FACSIMILE

FACSIMILE Methods

Many processes involve the evolution in time of a system defined by non-linear differential equations. The values of variables are controlled by equations which define the rate of change of these variables in terms of their values. There may be many variables, with widely different numerical values.

These problems often have a property called stiffness - the system has some solutions that change very rapidly compared with other solutions, or some solutions which change very rapidly at some times and slowly at other times. Many numerical packages have difficulty coping with stiffness. FACSIMILE, however, has been designed to solve efficiency extremely stiff problems. It has been carefully tuned on demanding problems over many years, using a sophisticated version of Gear's method as the basic algorithm.

When solving differential equations numerically, derivatives are replaced by differences over a finite time step. FACSIMILE uses a predictor-corrector technique, in which the values of the solution vector at the end of a step are first predicted, and are then corrected to satisfy the differential equations by a few Newton iterations. FACSIMILE does this efficiency, even for large problems, by exploiting the sparse nature of the matrices involved.

FACSIMILE provides a powerful package to model complex reaction schemes, and is designed to be simple to use. Complex reaction schemes are readily coded using FACSIMILE's high-level programming notation which was purpose designed for stating the problem as a chemist would describe it. The problem is then submitted to the FACSIMILE solver which copes with all the mathematical aspects of the solution using robust, proven, efficient numerical methods.

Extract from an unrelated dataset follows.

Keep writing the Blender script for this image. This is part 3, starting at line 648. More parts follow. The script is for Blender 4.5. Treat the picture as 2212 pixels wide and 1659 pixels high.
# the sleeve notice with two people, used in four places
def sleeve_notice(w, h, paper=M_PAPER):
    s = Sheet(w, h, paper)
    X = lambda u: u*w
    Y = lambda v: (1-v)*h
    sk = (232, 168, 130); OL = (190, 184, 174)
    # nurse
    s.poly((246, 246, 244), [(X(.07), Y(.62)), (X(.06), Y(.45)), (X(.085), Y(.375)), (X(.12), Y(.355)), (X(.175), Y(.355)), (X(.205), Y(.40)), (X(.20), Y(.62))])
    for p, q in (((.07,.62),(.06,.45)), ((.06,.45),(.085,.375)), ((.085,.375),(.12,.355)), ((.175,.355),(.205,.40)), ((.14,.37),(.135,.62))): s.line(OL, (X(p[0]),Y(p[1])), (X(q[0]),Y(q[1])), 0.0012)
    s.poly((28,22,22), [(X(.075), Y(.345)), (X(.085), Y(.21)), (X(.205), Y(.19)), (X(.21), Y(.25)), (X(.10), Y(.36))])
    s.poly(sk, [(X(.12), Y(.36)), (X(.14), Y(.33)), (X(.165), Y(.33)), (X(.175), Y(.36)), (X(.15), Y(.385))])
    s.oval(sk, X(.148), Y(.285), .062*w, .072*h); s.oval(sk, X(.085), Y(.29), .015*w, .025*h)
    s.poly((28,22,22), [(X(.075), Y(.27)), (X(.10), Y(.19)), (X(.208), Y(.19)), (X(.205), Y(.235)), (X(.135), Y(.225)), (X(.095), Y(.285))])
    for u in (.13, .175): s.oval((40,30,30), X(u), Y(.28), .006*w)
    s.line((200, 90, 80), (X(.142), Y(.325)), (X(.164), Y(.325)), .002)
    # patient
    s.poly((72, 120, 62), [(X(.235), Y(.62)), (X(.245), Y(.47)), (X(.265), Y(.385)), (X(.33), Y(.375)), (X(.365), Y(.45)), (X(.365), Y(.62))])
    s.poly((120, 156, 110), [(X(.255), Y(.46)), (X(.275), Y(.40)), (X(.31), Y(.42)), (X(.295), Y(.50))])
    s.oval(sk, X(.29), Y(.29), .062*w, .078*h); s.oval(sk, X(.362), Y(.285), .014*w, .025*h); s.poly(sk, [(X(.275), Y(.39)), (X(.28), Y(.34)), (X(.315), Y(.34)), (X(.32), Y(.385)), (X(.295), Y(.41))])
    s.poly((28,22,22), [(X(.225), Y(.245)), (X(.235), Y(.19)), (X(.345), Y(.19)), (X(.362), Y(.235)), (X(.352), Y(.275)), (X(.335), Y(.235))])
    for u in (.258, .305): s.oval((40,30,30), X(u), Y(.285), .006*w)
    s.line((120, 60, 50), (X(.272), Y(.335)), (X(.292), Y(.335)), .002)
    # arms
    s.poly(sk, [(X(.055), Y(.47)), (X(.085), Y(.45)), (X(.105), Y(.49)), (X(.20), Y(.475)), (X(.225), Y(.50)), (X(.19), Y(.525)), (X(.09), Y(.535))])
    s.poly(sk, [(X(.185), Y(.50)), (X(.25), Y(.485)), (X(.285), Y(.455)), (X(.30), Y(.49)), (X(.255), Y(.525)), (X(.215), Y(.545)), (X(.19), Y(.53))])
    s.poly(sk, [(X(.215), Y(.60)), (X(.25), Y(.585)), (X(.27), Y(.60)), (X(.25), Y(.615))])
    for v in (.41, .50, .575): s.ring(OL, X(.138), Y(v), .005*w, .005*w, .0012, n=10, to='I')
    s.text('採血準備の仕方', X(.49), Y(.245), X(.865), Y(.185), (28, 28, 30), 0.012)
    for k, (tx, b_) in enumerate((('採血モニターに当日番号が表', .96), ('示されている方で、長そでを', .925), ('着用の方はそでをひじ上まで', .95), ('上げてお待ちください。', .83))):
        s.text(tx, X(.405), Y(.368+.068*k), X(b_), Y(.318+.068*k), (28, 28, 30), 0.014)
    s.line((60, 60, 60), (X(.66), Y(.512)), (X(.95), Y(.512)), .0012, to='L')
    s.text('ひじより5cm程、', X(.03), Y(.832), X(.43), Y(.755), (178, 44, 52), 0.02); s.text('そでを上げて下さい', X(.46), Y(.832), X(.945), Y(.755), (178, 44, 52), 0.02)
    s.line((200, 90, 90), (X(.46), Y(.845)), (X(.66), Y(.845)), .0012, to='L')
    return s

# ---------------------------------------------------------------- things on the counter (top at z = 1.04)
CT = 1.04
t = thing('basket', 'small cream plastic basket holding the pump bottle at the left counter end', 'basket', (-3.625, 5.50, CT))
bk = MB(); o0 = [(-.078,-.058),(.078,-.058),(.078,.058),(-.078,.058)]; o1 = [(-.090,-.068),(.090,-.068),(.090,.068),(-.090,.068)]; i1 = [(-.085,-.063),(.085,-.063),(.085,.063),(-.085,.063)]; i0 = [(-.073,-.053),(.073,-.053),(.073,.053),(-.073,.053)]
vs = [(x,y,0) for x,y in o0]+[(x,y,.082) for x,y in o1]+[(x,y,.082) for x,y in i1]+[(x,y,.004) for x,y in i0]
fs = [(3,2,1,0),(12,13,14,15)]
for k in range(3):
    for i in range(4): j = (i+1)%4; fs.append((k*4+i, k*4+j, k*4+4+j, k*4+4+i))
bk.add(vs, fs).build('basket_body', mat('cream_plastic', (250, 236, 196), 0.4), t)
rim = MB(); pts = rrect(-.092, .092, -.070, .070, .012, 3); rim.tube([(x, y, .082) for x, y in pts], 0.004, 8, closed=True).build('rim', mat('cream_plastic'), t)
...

The high level FACSIMILE language simplifies the initial writing and later adaption of the model to new problems of interest. FACSIMILE relieves the modelling of the difficulty of determining the best numerical method, remains robust and reliable and leaves him/her free to concentrate on the results.

FACSIMILE is particularly suitably for those problems where local reactions between different solution components tend to dominate advective transport.